In L.A., they worked through three EPs, each representing a different phase of Mai’s personal life and career: Time, for when she got over an ex and introduced herself as an artist; Change, for when she moved to L.A. and found new love; Ready, for when she started her tour with Kehlani last summer and experienced an “emotional rollercoaster” in her new relationship. Throughout, Mai established a conversational lyrical style and honeyed sound that leans on ‘90s R&B, lending it a nostalgic warmth. And while songs like “Boo’d Up” position Mai as the cushy embodiment of the heart-eyed Emoji, there’s a fire in her, too: “Boy, watch me leave,” she threatens on the Ty Dolla $ign-assisted cheating ex takedown “She Don’t.”

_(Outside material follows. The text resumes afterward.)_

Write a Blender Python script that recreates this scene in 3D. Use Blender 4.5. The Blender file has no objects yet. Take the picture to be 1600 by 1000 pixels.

Neither Mai nor Mustard, though, expected “Boo’d Up” to be the song that would break her into the mainstream when they released it back in Feb. 2017. In fact, Mai was busy promoting a different track -- the acoustic, soulful “Naked” -- earlier this year when “Boo’d Up” suddenly started seeing gains.
“I [was] like, ‘what about 'Naked?' I felt like we were neglecting the single that we just put up,” Mai says. “Then when we debuted at No. 78 on the Hot 100 [in April], I was like, ‘okay, this is something.’ Then we cracked Top 40, Top 20, Top 10...I try to put it into words, but I have no words.”